Obdarzona niecodzienną fantazją i lekkim piórem, dużo pisała: poza licznymi artykułami i wywiadami zamieszczonymi w rozmaitych czasopismach górskich, opublikowała kilka poczytnych książek: Dwa razy Matterhorn (współautorka, 1980) ,Trudna góra Rakaposhi (1982), Broad Peak ’83 tylko dwie (1989), Nanga Parbat, góra o złej sławie (1989), Groza wokół K2 (1990 i 2020) oraz Korona Ziemi (2000).
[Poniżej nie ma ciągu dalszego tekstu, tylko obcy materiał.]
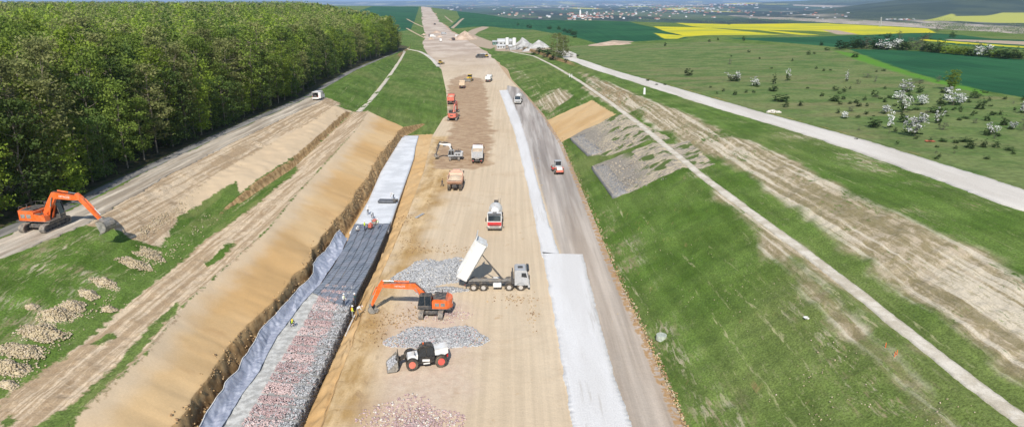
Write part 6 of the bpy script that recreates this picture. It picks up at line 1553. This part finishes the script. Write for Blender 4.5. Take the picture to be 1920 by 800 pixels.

O swoich górskich przygodach potrafiła też barwnie i zajmująco opowiadać. Najlepszą ilustracją jest spisana przez Romana Gołędowskiego, ciesząca się dużą popularnością autobiograficzna seria GórFanek: Moje ABC w skale i lodzie (2008), Na szczytach Himalajów (2008), GórFanka w Karakorum 1979 – 1986 (2010), GórFanka powraca w Karakorum (2011), Na himalajskiej ścieżce (2011). Jest też bohaterką zabawnego filmu Darka Załuskiego „Przypadki pani Ani” (2001).
Chętnie udzielała się w mediach, uczestniczyła w najrozmaitszych festiwalach górskich, zdobywając serca licznych fanek i fanów, dla których była inspiracją. Chociaż tak znana, nie miała w sobie nic z celebrytki. Zawsze też chętnie przychodziła z pomocą. Cieszyła się z tego, że oddała szpik dziewczynie chorej na przewlekłą białaczkę, zainicjowała nawet wyprawę na Kilimandżaro „Szpik na szczyt”, zorganizowaną dla osób z tego typu chorobami.
W naszym górskim światku była wielką indywidualnością: samodzielna, konsekwentna i zdeterminowana w dążeniu do celu, była jednocześnie bezpośrednia, niestwarzająca dystansu, obdarzona dużym poczuciem humoru. Potrafiła w krótkich, lapidarnych słowach oddać istotę rzeczy, przy tym nikogo nie obrażając.
W 2019 roku obchodziła pięćdziesięciolecie wspinania. Przebyła długą drogę; jak sama twierdziła, z chorowitej, rozpieszczonej jedynaczki zmieniła się w prawdziwego człowieka gór.
Niestety, najwyraźniej nie potrafiła się odnaleźć poza górami. Ostatnio odgrażała się, że napisze jeszcze książkę o mniej znanych stronach swojego barwnego życiorysu.
Do końca wierzyłam, że jej się to uda – i że jeszcze uda nam się razem związać liną.